- What is expected
Each line below that contains "this" counts once; report the total and nothing more.

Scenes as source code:
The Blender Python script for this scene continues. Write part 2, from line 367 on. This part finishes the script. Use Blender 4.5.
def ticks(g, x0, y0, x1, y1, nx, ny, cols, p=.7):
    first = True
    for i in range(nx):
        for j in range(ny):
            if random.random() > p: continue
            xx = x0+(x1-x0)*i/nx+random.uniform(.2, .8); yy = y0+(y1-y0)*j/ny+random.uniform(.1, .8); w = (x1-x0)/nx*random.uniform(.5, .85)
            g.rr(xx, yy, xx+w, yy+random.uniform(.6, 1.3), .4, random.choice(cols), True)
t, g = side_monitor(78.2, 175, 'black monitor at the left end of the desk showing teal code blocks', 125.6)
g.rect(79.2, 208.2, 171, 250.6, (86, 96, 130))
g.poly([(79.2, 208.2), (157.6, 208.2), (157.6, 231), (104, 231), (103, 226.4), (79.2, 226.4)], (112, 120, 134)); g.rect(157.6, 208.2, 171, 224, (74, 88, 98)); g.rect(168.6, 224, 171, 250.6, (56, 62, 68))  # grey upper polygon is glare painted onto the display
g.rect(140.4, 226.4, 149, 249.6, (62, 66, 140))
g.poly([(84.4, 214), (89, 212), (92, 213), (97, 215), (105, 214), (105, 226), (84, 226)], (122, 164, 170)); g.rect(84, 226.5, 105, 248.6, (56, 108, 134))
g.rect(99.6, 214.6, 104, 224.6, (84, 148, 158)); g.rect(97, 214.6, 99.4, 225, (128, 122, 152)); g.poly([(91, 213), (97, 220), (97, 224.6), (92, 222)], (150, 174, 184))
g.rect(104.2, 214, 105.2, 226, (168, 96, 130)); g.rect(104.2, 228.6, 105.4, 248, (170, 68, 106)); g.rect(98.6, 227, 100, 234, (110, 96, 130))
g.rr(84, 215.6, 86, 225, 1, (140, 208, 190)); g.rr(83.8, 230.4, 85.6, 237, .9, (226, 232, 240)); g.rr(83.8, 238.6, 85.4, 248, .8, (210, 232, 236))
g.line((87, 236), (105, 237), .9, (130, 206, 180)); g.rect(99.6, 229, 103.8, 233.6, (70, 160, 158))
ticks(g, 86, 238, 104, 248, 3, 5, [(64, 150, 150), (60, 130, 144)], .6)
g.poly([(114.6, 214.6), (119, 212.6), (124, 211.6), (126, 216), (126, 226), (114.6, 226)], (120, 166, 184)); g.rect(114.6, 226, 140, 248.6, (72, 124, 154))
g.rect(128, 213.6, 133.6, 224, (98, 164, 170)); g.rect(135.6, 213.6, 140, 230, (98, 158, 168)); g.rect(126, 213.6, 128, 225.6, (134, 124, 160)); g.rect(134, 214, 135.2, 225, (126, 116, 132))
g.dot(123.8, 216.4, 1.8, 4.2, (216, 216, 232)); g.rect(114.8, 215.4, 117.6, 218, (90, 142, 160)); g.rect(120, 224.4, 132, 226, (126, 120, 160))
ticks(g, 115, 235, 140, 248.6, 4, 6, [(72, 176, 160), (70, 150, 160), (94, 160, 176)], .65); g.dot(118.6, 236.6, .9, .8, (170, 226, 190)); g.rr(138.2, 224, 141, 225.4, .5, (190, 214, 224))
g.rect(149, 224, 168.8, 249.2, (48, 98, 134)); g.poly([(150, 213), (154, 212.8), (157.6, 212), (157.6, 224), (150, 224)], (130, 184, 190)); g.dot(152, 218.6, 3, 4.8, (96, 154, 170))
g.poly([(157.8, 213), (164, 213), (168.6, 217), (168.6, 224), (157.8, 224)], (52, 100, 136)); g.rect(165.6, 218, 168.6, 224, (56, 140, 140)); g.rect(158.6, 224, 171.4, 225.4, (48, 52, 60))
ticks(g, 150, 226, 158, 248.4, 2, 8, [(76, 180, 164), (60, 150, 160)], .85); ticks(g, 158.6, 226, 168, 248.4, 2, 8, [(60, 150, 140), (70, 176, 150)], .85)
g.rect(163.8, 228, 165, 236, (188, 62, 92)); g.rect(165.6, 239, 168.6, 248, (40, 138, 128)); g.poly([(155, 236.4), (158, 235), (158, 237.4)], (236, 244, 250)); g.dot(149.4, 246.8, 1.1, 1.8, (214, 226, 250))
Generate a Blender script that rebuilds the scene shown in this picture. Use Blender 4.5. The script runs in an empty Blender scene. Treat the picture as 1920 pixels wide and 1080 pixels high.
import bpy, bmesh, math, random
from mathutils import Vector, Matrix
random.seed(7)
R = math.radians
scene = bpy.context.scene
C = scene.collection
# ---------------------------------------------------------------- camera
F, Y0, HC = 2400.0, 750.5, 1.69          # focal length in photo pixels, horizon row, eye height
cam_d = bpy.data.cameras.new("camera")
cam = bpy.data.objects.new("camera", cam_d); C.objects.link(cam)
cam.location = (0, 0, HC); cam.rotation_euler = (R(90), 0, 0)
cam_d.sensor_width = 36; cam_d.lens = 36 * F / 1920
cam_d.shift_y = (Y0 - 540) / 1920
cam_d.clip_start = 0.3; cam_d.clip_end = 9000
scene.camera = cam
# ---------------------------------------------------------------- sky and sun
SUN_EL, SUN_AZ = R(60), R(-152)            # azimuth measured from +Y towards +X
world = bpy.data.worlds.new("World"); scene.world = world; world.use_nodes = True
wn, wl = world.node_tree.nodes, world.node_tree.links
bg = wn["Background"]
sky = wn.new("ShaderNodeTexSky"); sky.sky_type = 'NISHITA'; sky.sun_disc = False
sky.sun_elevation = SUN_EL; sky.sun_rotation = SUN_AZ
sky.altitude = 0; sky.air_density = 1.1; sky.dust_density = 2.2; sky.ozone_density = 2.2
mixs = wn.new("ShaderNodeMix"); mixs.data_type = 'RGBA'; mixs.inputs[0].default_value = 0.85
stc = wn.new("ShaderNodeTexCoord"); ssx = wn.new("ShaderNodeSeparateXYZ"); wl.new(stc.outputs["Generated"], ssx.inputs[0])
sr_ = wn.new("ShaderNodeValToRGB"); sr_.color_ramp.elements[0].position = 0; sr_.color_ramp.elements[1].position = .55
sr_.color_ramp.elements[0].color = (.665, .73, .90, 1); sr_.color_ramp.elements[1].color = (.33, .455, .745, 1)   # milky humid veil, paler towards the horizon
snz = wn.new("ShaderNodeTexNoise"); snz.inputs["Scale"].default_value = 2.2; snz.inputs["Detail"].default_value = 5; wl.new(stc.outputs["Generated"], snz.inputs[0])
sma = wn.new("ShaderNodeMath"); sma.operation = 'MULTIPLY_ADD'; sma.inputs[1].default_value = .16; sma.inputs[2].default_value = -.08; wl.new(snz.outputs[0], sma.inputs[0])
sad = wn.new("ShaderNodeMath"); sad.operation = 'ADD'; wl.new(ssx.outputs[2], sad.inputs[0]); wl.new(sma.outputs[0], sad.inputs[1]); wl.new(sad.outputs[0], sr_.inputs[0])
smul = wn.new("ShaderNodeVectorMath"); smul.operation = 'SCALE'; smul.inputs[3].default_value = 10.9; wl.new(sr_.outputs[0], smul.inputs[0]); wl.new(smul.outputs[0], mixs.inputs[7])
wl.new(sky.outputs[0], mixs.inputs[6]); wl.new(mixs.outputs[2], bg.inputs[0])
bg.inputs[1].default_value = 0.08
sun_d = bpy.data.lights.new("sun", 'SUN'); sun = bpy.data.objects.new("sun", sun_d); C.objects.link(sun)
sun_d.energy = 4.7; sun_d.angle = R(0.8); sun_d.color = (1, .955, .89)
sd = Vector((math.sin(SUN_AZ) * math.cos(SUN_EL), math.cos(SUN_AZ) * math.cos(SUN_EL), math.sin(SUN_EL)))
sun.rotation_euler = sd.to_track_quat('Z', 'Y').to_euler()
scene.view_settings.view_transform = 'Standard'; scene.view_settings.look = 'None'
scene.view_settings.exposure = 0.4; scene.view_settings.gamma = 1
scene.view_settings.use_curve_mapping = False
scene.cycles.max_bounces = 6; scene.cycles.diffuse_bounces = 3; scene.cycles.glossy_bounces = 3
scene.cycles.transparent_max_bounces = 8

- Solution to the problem
2